Chicago, April 16, 2003 - Socially conscious videographers will be hitting the streets the weekend of May 3 to document issues of human rights in Chicago. From the aspiring to the professional, the videographers will have 48 hours to shoot and edit their three-to-five minute project as part of a contest sponsored by Columbia College Chicago's Television Department as part of the college's conference, Dignity Without Borders: Art, Media and Human Rights. All contest entries will be screened at 6 p.m. Thursday, May 8 at the HotHouse, 31 E. Balbo. At the screening, first, second and third place winners will receive software provided by Avid Technologies and Apple Computer. The screening is free and open to the public. For more information call 312-344-7959.
"We're looking for issues that are specific to Chicago," explains Eric Scholl, assistant chair of Columbia's Television Department and one of the organizers of the contest. "Racism, homelessness, social and economic injustice, police brutality, anti-war activism, gender issues are just some of the possibilities. Obviously, these issues also resonate on a national and international level, but for our purposes we want the videographers to focus on the local level."
"Any genre is fair game," adds contest organizer Tom Weinberg, an artist-in-residence in the department. "Documentary, narrative, experimental, music videos, and any creative mode can be used to get the message across."
"When planning this contest we felt very strongly that it should be open to videographers at all levels," says Columbia faculty member Margie Nicholson. "The contest is open to independent producers, media educators and community media organizations. We are encouraging collaborations and can help link producers up with community groups.
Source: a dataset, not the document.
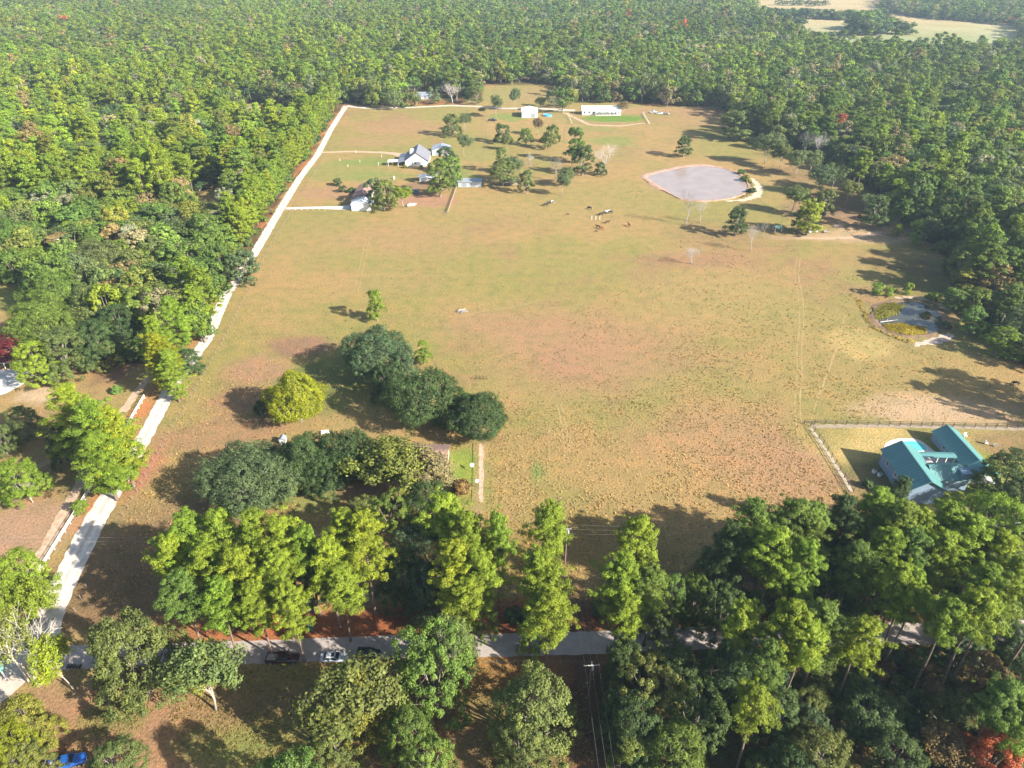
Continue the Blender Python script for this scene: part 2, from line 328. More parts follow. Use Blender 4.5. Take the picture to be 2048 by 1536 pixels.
CLAY = gravel_mat('red_clay', (.44, .28, .20), (.24, .14, .085), .5)
CONC = gravel_mat('concrete', (.56, .54, .50), (.46, .44, .40), .3)
TRACK = gravel_mat('flattened_grass', (.33, .235, .11), (.235, .175, .07), .35)
build_ground()
ribbon('road', pp((-300, 1325), (0, 1318), (200, 1312), (450, 1306), (800, 1293), (1100, 1288), (1330, 1280), (1600, 1262), (1800, 1268), (2048, 1262), (2400, 1255)), [5.2] * 11, .012, ASPH, .12)
ribbon('gravel_lane', LANE_C, [9.5, 6.5, 5.6, 5.4, 4.6, 4.2, 4.1, 3.9, 3.9, 3.9, 3.9, 3.8, 3.8, 3.8, 3.8], .016, GRAVEL, .22)
for s_ in (-.95, .95): ribbon('wheel_track', [(p[0] + s_, p[1]) for p in LANE_C[2:]], [.8] * (len(LANE_C) - 2), .021, WORN, .18)
ribbon('lane_middle', LANE_C[2:], [.5] * (len(LANE_C) - 2), .021, FAINT, .22)
ribbon('gravel_drive', pp((-60, 1420), (10, 1375), (60, 1330)), [6, 5.5, 5], .008, gravel_mat('pale_gravel', (.50, .42, .35), (.4, .32, .26)), .2)
ribbon('gravel_lane', pp((692, 212), (740, 217), (820, 215), (900, 211), (960, 213), (1010, 217), (1060, 216), (1150, 221)), [5, 4, 4, 4, 3.6, 4, 4.5, 5], .020, GRAVEL, .25)
ribbon('driveway', pp((640, 305), (700, 303), (770, 305), (800, 309), (812, 318)), [3.4, 3.4, 3.6, 6, 9], .008, DIRT, .3)
ribbon('driveway', pp((572, 417), (640, 415), (680, 416), (706, 414)), [3, 3.2, 5, 8], .008, CONC, .1)
ribbon('dirt_track', pp((60, 1150), (95, 1085), (150, 985), (170, 945), (240, 830), (285, 770), (310, 735)), [2.2, 2.4, 2.6, 2.6, 2.4, 2.2, 2], .004, DIRT, .3)
ribbon('dirt_track', pp((1130, 226), (1180, 250), (1240, 252), (1290, 246)), [2.5, 3, 3, 2], .004, DIRT, .5)
ribbon('dirt_track', pp((1590, 475), (1650, 477), (1720, 474), (1765, 464)), [1.2, 1.8, 2.4, 5], .004, DIRT, .4)
def twin(pts, g=1.5, w=.42):
    for s_ in (-1, 1): ribbon('tyre_track', [(p[0] + s_ * g / 2, p[1]) for p in pts], [w] * len(pts), .006, TRACK, .12, 2.0)
twin(pp((1597, 515), (1593, 550), (1602, 600), (1604, 650), (1598, 700), (1600, 750), (1594, 800), (1598, 850), (1606, 900)), 1.5, .38)
ribbon('footpath', pp((1690, 630), (1672, 700), (1650, 760), (1628, 820)), [.5] * 4, .005, TRACK, .12, 2)
ribbon('footpath', pp((1085, 603), (1050, 608), (1010, 618), (965, 622), (930, 630)), [.3, .5, .45, .5, .3], .005, TRACK, .2, 2)
twin(pp((1118, 805), (1128, 850), (1135, 905)), 1.2, .35)
twin(pp((735, 480), (722, 540), (712, 585)), 1.6, .3)
ribbon('footpath', pp((962, 888), (963, 950), (962, 1004)), [1.1, 1.2, 1.0], .005, DIRT, .15)
ribbon('grass_verge', pp((1622, 853), (1680, 852), (1800, 852), (2060, 858)), [1.5] * 4, .005, gravel_mat('grey_strip', (.30, .24, .18), (.22, .18, .12)), .2)
ribbon('grass_verge', pp((1620, 856), (1655, 905), (1705, 985)), [.9, .9, .9], .007, gravel_mat('pale_strip', (.42, .36, .28), (.3, .24, .16)), .2)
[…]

"We're very excited about the hands-on nature of this initiative, its wonderful creativity and the terrific opportunity it provides for collaboration between people with diverse areas of expertise," adds Nicholson, who also serves on the steering committee for the entire human rights conference which takes place May 2, and 5-8 on the Columbia College Chicago campus and at the Chicago Hilton and Towers. For more information and schedule updates on Dignity Without Borders visit http://humanrights.colum.edu or call 312-344-8510.
"We hope Dignity Without Borders will function as a catalyst to bring the human rights stakeholders together, explore and examine terms, goals, mutual interests," says Rose Economou, conference coordinator and professor of journalism at Columbia. "We intend to provide a forum for networking between scholars, educators, artists, media makers, social justice activists and other interested audiences, thereby stimulating ideas that will move forward beyond the scope of the conference and develop collaborations and partnerships that will address the issues of human rights on a global level.
"Dignity Without Borders is being organized in partnership with educators, humanists, students from Columbia College Chicago and other educational institutions, representatives from local and national human rights organizations, artists, journalists, documentary filmmakers, community leaders and victims of human rights abuse. It will include community forums, workshops for educators, film and video screenings, exhibitions, and performances and address four main themes: Crimes Against Humanity; Violence Against Women; Children; State; Corporate Abuse; and Religious, Racial, Ethnic, and Gender Intolerance."
Dignity Without Borders is sponsored by the McCormick Tribune Foundation with grants from the Illinois Humanities Council, the National Endowment for the Humanities and the Illinois General Assembly and the Hugh M. Hefner Foundation.